What Evil Eye from Charlotte, North Carolina pull off on their debut cassette is easy to describe on the surface as a straightforward strain of Garage Punk combining '77-ish energy and catchyness with a KBD-like rawness and tons of Dead Boys- and Wipers-level Hooks, though as old as it all sounds on paper, as fresh and alive it all feels in practice and it's all thanks to some top-notch oldschool songcraft at its core and an adequately rough and propulsive performance to make the tunes stick.

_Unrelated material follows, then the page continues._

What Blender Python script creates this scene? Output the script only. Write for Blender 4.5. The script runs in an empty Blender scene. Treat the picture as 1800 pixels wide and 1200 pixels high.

Shrudd – Hammerman / Autovisit

Shrudd from Louisville, Kentucky already have been a more than notable presence in the garage punk scene for a while but they really hit it out of the ballpark with their first longplayer No Man Is Good Three Times from last winter, leaving behind much of their humble eggpunk beginnings for a more fleshed-out, sophisticated sound very much on the psychedelic, spaced-out side of the garage- and post punk spectrum. A tough record to follow really, but with their first substantial release since then (leaving aside that silly christmas single from late last year) they're doing a perfect job at that with two flawless new rippers in the previously established sonic spectrum of elaborate and kinda elegant post-/garage punk vaguely in the neighborhood of such groups as Mononegatives, Useless Eaters, Institute, Corker, Marbled Eye, Tube Alloys or Electric Prawns 2, but also very much their own thing really.